To get the most from repetition, use it sparingly. If you repeat too many statements in your speech, your listeners won’t be able to discern the truly important points in your presentation.

You can also use repetition by returning to a point later in a speech to provide a gentle reminder to your audience. In the following example, a student named Allyson employs this technique in a speech about trekking across Russia:

When most people think about mountains in Russia, they think about the Urals. These are old mountains, stretching some twelve hundred miles from north to south. The mountains themselves are covered with taigas—large forests that blanket the area. . . .

As I mentioned a few minutes back, these twelve hundred miles of Ural Mountains are an impressive sight, with all sorts of wildlife, including wolves, bears, and many different game birds.

Later in her speech, Allyson again repeats the north-to-south distance (“twelve hundred miles”) to emphasize the challenges of backpacking through the vast Ural mountain range.

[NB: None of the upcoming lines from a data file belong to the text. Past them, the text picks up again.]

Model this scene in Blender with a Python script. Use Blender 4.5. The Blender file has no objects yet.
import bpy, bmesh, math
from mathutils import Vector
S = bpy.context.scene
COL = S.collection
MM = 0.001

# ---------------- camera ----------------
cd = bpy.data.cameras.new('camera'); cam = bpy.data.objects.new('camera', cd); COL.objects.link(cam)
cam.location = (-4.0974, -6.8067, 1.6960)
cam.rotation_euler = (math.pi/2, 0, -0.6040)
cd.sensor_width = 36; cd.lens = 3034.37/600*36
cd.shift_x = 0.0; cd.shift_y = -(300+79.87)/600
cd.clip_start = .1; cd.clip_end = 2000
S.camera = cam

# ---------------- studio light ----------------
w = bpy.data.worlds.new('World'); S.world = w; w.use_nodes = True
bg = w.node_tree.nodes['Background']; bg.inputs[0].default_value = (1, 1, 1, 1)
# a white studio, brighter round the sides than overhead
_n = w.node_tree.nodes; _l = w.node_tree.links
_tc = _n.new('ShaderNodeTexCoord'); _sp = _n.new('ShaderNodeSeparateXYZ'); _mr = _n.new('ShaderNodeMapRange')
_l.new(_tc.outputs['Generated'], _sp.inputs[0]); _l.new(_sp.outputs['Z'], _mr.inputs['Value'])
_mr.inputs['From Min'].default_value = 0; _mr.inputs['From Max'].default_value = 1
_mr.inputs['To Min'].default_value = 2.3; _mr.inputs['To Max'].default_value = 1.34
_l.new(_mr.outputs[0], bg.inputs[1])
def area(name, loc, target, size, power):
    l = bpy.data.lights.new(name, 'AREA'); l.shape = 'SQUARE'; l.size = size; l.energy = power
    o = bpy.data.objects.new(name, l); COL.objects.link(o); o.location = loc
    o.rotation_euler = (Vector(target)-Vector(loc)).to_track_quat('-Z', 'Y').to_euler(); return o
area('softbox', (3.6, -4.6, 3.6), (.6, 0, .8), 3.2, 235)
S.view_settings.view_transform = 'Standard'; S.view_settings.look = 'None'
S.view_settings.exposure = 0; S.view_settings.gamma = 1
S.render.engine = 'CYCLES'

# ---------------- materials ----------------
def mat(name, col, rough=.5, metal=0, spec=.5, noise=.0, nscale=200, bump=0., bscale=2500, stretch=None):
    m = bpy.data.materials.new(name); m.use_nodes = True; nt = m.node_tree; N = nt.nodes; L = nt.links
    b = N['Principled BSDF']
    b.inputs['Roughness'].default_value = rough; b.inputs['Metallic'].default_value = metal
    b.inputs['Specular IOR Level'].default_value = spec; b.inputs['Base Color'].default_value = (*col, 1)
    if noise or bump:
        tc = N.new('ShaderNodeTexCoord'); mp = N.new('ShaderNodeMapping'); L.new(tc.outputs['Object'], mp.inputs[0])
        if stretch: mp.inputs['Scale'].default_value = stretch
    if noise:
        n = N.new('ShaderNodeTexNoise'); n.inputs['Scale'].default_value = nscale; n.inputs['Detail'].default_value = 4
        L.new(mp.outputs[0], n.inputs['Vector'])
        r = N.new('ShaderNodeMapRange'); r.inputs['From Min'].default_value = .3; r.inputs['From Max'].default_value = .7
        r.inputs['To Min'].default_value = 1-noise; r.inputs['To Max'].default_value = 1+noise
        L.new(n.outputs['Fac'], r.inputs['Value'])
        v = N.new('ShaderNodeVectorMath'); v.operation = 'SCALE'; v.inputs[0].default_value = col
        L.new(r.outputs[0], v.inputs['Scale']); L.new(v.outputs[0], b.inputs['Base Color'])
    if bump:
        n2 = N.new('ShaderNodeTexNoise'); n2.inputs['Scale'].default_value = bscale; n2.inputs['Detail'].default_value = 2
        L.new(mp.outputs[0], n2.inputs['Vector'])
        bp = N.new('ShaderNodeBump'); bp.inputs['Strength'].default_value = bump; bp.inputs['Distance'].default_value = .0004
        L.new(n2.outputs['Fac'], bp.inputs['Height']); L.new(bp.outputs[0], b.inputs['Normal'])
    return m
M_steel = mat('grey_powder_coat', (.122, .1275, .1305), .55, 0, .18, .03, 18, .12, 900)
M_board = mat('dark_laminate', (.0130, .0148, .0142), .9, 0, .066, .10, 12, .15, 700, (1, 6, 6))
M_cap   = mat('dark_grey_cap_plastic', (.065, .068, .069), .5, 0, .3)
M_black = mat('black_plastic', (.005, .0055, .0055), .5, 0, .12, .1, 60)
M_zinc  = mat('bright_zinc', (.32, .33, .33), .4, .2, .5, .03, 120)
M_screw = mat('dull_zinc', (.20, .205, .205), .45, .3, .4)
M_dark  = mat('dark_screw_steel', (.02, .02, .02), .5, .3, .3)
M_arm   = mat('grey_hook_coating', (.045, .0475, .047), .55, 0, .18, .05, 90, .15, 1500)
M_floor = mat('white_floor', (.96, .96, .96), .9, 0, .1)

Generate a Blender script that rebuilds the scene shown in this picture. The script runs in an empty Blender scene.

Finally, you may want to repeat a point through rewording it—making the point again but in different words. Rewording is useful when your original point might be confusing, because it gives your audience another option for grasping what you mean. Rewording is similar to the technique you use to explain jargon. Here’s one example:

According to the engineering report, the shuttle booster rockets had systems failure with the cooling system, not to mention serious problems with the outer hatch doors and the manually operated crane. Put another way, there were at least three mechanical problems we know of with this last shuttle mission.

Rewording works particularly well in those parts of your speech where you enumerate a list or make a technical statement that might be difficult for your audience to follow.